Joan Marie Banks was born in London on May 20, 1934, and grew up in a London suburb that she described as "Stockbroker Tudor." Her father was deputy chairman of British Petroleum, her mother an American. On a visit to her American relatives when she was 12, she fell in love with America. Several years later, she applied to Vassar College and was accepted, but her parents refused to let her go, fearing they would never see her in England again.

Remaining in Britain, she graduated from Queens Secretarial College in London. After working at the BBC and in other jobs, she went to the United States and became a secretary at a Manhattan advertising agency. Through family connections, she was hired by the Ford Foundation, where she worked on urban policy projects that became a blueprint for the Johnson administration's War on Poverty.

She went on to work in the New York City budget office under Mayor John V. Lindsay and the Fund for the City of New York foundation and as an adviser to John D. Rockefeller III on population issues, drawing on her Ford Foundation work. At her employment interview, she told Mr. Rockefeller about her own abortion.

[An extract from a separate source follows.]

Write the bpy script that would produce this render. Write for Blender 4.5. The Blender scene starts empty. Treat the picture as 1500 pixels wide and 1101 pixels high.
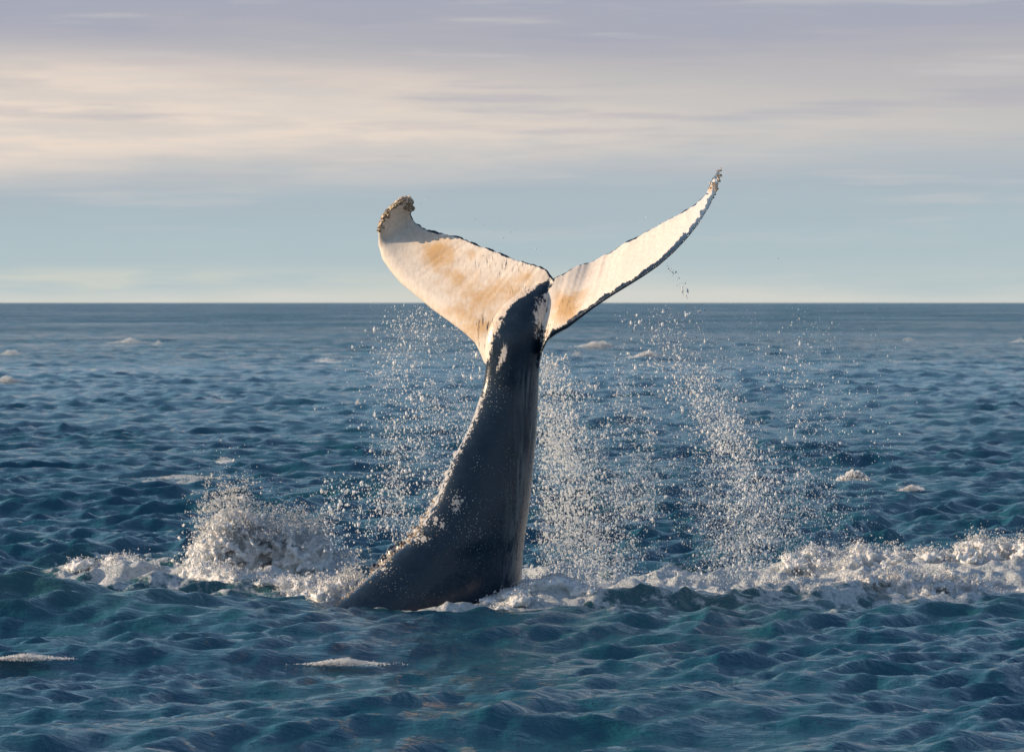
import bpy, math
import numpy as np
from mathutils import Vector

sc = bpy.context.scene
rng = np.random.default_rng(7)

# ------------------------------------------------------------------ camera
CAM_H = 3.6
F_PX = 6250.0                      # focal length in photograph pixels (150 mm on 36 mm)
cam_d = bpy.data.cameras.new('camera')
cam = bpy.data.objects.new('camera', cam_d)
sc.collection.objects.link(cam)
cam.location = (0, 0, CAM_H)
cam.rotation_euler = (math.radians(90), 0, 0)
cam_d.lens = 150
cam_d.sensor_width = 36
cam_d.shift_y = -107.5 / 1500
cam_d.clip_start = 0.5
cam_d.clip_end = 60000
cam_d.dof.use_dof = True
cam_d.dof.focus_distance = 50.0
cam_d.dof.aperture_fstop = 5.0
sc.camera = cam

# ------------------------------------------------------------------ world and sun
SUN_DIR = Vector((-0.95, -0.07, 0.25)).normalized()      # towards the sun
sun_el = math.asin(SUN_DIR.z)
sun_az = math.atan2(SUN_DIR.x, SUN_DIR.y)
world = bpy.data.worlds.new('World')
sc.world = world
world.use_nodes = True


class NT:
    def __init__(self, tree):
        self.t = tree
        tree.nodes.clear()

    def n(self, kind, **kw):
        nd = self.t.nodes.new(kind)
        for k, v in kw.items():
            if k.startswith('i_'):
                nd.inputs[k[2:].replace('_', ' ')].default_value = v
            else:
                setattr(nd, k, v)
        return nd

    def l(self, a, b):
        self.t.links.new(a, b)

    def val(self, sock, v):
        if isinstance(v, (int, float)):
            sock.default_value = v
        else:
            self.l(v, sock)

    def m(self, op, a, b=0.0, c=0.0, clamp=False):
        nd = self.t.nodes.new('ShaderNodeMath')
        nd.operation = op
        nd.use_clamp = clamp
        self.val(nd.inputs[0], a)
        self.val(nd.inputs[1], b)
        if op in ('MULTIPLY_ADD', 'SMOOTH_MIN', 'COMPARE'):
            self.val(nd.inputs[2], c)
        return nd.outputs[0]

    def smooth(self, x, a, b, lo=0.0, hi=1.0):
        nd = self.t.nodes.new('ShaderNodeMapRange')
        nd.interpolation_type = 'SMOOTHSTEP'
        self.val(nd.inputs[0], x)
        self.val(nd.inputs[1], a)
        self.val(nd.inputs[2], b)
        nd.inputs[3].default_value = lo
        nd.inputs[4].default_value = hi
        return nd.outputs[0]

    def mix(self, f, a, b):
        nd = self.t.nodes.new('ShaderNodeMix')
        nd.data_type = 'RGBA'
        self.val(nd.inputs[0], f)
        for s, v in ((nd.inputs[6], a), (nd.inputs[7], b)):
            if isinstance(v, tuple):
                s.default_value = (*v, 1)
            else:
                self.l(v, s)
        return nd.outputs[2]

    def noise(self, vec, scale, detail=4, rough=0.55, lac=2.0):
        nd = self.t.nodes.new('ShaderNodeTexNoise')
        nd.inputs['Scale'].default_value = scale
        nd.inputs['Detail'].default_value = detail
        nd.inputs['Roughness'].default_value = rough
        nd.inputs['Lacunarity'].default_value = lac
        if vec is not None:
            self.l(vec, nd.inputs['Vector'])
        return nd.outputs['Fac']

    def mapping(self, vec, scale=(1, 1, 1), loc=(0, 0, 0), rot=(0, 0, 0)):
        nd = self.t.nodes.new('ShaderNodeMapping')
        nd.inputs['Scale'].default_value = scale
        nd.inputs['Location'].default_value = loc
        nd.inputs['Rotation'].default_value = rot
        self.l(vec, nd.inputs['Vector'])
        return nd.outputs[0]

    def attr(self, name):
        nd = self.t.nodes.new('ShaderNodeAttribute')
        nd.attribute_name = name
        return nd.outputs['Fac']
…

"He listened with great attentiveness," she told The Times in 1998. "I sometimes wonder if that wasn't what got me the job."

The job was with the Population Council, which Mr. Rockefeller founded in 1952 to provide governments with scientific research on population questions. Ms. Dunlop helped broaden its research to include gender roles and sexuality, and she introduced Mr. Rockefeller to feminist leaders, including Germaine Greer and Gloria Steinem.

Ms. Dunlop was later vice president of public affairs for Planned Parenthood in New York and an assistant to Vartan Gregorian, president of the New York Public Library.

Ms. Dunlop's marriages to Peter Dunlop and Edward Deagle ended in divorce. She once said she was never "faintly interested" in having children. In addition to her sister, she is survived by her brother, Peter Banks.

On her last day of work at the International Women's Health Coalition in 1998, Ms. Dunlop was presented with a volume of letters from women around the world describing what she had done for them.

"It's almost better than an obituary," Ms. Dunlop said on the occasion, "because you're not dead."